## Task objective:
Identify each line below that contains the word "scene", and copy it out.

## Information shown:

===============

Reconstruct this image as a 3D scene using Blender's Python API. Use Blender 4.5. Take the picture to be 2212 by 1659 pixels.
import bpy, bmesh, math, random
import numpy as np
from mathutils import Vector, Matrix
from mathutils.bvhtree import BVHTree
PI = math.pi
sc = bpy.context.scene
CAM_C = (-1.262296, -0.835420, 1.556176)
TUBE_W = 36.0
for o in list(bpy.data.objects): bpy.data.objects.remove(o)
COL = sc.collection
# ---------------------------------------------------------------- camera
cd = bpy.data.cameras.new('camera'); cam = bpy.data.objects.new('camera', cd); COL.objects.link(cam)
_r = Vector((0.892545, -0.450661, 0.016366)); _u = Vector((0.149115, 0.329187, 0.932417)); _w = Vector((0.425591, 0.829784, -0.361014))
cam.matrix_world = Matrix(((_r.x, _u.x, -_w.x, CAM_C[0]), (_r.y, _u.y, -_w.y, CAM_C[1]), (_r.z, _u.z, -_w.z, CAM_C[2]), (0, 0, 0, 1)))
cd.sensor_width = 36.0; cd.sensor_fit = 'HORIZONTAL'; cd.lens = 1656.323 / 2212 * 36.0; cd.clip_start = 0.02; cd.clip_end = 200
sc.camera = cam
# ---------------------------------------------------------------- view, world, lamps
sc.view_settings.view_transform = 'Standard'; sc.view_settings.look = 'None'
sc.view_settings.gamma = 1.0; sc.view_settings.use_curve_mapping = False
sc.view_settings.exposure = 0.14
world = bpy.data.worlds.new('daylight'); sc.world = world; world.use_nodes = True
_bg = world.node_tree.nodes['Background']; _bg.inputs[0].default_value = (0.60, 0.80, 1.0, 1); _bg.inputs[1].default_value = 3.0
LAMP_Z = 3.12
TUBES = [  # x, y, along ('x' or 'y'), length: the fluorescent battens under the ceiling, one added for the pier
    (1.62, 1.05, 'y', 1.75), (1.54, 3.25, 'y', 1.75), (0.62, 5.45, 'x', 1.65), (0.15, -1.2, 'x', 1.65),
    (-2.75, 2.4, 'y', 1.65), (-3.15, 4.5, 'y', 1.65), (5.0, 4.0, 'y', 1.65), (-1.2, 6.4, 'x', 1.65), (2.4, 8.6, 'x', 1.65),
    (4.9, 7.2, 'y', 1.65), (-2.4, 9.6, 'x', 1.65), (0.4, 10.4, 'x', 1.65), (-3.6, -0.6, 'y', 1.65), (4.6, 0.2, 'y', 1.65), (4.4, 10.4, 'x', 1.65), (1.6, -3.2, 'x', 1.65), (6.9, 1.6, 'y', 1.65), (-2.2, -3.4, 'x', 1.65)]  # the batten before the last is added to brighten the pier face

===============

## Written solution:
Reconstruct this image as a 3D scene using Blender's Python API. Use Blender 4.5. Take the picture to be 2212 by 1659 pixels.
sc = bpy.context.scene